Comet NEOWISE tails
© Chris CookThe blue tail is made of ionized gas; the yellow tail with striations is made of dust.
Comet NEOWISE (C/2020 F3) is doing something usually reserved for Great Comets. It has sprouted synchronic bands. Also known as "striae," these bands divide the comet's dust tail into linear regions of greater and lesser density. Chris Cook of Cape Cod, MA, captured the phenomenon on the evening of July 15th.

"Comet NEOWISE is now in its full glory for northern hemisphere observers," says Cook. "This image is a stack of thirty 25s exposures at ISO1600. It clearly shows the formation of synchronic bands within the dust tail."

Synchronic bands have been seen in comet tails for centuries, yet only recently have astronomers begun to understand what they are. The turning point came in 2007 when European and NASA spacecraft observed the formation of striae in Comet McNaught (C/2006 P1). The process starts when a chunk of comet detaches itself from the nucleus. Boulder-sized chunks fragment into smaller and smaller pieces, a cascade shaped into long streamers by solar radiation pressure.

Comet NEOWISE dusty striae
A close-up of the dusty striae photographed by Chris Cook
A few years ago, then-PhD student Ollie Price of University College London's Mullard Space Science Laboratory was looking at old pictures of McNaught's striae and noticed some "weird goings-on." The bands were occasionally being bent and disrupted by some invisible force. "So I set out to investigate what might have happened to create this weird effect," he recalls.

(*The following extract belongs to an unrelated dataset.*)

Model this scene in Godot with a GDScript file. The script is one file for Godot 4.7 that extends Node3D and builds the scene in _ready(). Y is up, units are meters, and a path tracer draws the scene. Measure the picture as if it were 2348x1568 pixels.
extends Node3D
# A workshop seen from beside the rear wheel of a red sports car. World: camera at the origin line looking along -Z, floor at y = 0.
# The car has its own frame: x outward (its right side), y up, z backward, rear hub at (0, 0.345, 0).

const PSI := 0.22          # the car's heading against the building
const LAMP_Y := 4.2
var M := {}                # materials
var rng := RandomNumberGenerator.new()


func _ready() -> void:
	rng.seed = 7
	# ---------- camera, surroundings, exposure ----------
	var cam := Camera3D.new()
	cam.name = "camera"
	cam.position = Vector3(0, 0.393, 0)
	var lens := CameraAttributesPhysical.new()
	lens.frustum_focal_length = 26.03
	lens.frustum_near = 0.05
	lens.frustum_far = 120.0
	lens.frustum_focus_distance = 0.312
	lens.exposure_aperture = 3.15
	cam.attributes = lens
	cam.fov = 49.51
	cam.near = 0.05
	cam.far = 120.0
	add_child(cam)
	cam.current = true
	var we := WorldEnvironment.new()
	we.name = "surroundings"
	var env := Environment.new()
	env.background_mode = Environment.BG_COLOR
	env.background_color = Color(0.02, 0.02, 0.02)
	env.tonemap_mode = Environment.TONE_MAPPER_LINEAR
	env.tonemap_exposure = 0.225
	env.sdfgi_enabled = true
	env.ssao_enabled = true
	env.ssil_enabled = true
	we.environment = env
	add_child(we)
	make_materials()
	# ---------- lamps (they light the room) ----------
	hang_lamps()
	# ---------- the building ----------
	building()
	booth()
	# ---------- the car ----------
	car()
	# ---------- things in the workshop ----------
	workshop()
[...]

Price and colleagues ultimately found the answer. The disruptions occured when Comet McNaught crossed the heliospheric current sheet (HCS)--a vast wavy structure in interplanetary space separating regions of opposite magnetic polarity. "It appears the dust may be electrically charged, and gets rearranged as it crosses the HCS boundary," says Karl Battams of the Naval Research Lab, a co-author of their 2018 paper.

Could the same thing happen to Comet NEOWISE? It's possible. Photographers monitoring NEOWISE are encouraged to keep a sharp eye on the striae. Changes may be in the offing.